Regulus par W. Turner, 1828/1837, Tate Gallery
Je crois qu’il aurait besoin d’accoutumance pour voir les choses réelles. Sans doute, pour commencer, il distinguerait plus facilement les ombres et, ensuite, les images des hommes et autres réalités qui se refléteraient sur l’eau, et plus tard ces réalités elles-mêmes. Alors, je crois, que, pour conclure, il serait capable de distinguer le soleil, non pas par ses apparences, mais par lui-même, en lui-même et de le contempler tel qu’il est.

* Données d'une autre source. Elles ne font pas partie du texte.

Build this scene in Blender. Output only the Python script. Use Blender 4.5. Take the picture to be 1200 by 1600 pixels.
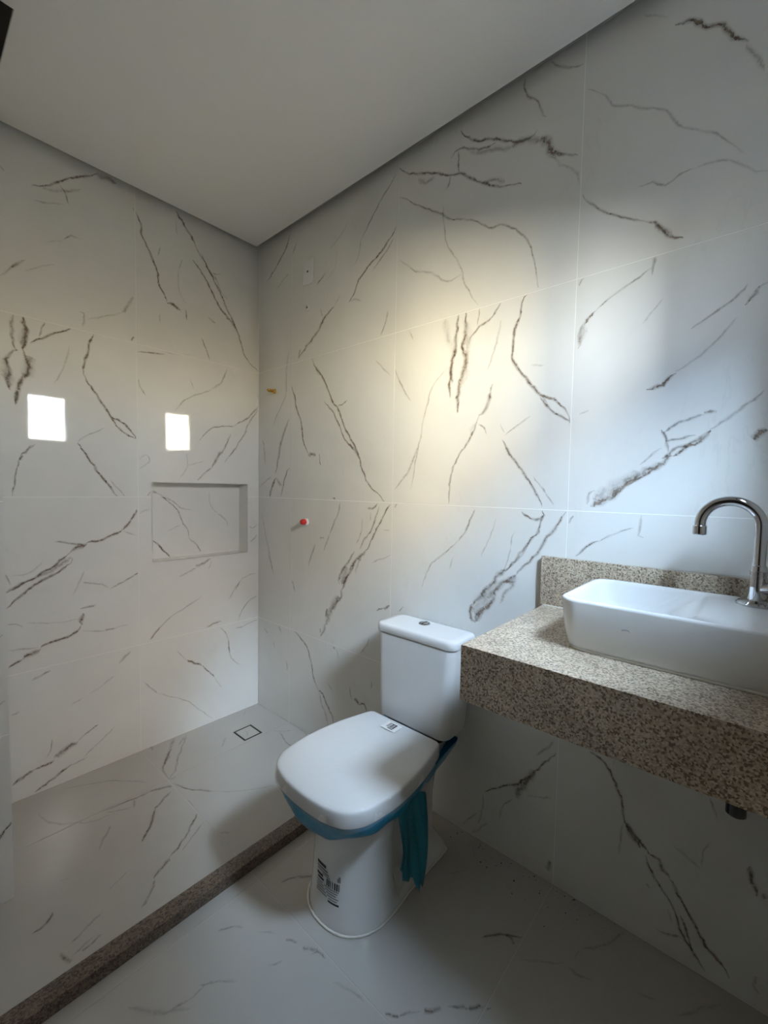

Devant tant de difficultés, de souffrance, il est possible que cet homme préfère redescendre à la caverne et à son cher écran. Alors il sera la risée de ses compagnons, qui, eux n’ont pas quitté leur place, enchaînés à leur instrument. Ils diront, en riant, à quoi bon sortir de la caverne, si c’est pour revenir quasi aveugle et si quelqu’un s’avisait à les convaincre de sortir de la caverne, ne faudrait-il pas le saisir et le tuer ?
Ces personnes attachées à leur instrument sont non seulement victimes, mais ne sont même pas conscientes de leur état misérable. Elles sont plus esclaves que les esclaves. Le moyen pour s’arracher à cet esclavage est trop douloureux pour être accompli, aussi l’homme qui essaie de s’affranchir revient vite dans la grotte, où il retrouve ses contacts, ses réseaux, sa vacuité, son incapacité à remettre en question ce qu’on lui présente, en un mot l’incapacité à penser par soi-même. Celui, qui retournerait dans la grotte après avoir acquis des connaissances et la capacité de distinguer le vrai du faux, et d’'être lucide, connaîtrait une existence malheureuse; il serait un souverain impuissant entouré d’ignorants et de moqueurs (ce n’est pas la conclusion de Platon, qui croit que le philosophe devrait être roi). C’est évidemment une ruse de la philosophie idéaliste, nous, les philosophes, on va gouverner les peuples grâce à nos connaissances, en appliquant l’idée du Bien. Est-ce que ces connaissances sont pertinentes pour le gouvernement des hommes ? En outre, dans la réalité, les hommes d’État sont rarement des philosophes (Trump, Poutine, Xi Jinping, Kim Jong Un, Ali Khamenei, des rois philosophes ?).
Mais alors, dit Glaucom, si la majorité vit dans la caverne et s’y complaît, quel est le sens de la démocratie ? Que valent les membres des assemblées qui ont comme seule source d’informations les réseaux sociaux ? Comment seront-ils en mesure d’élire un chef (ou une aristocratie) dont le pouvoir reposerait sur le savoir?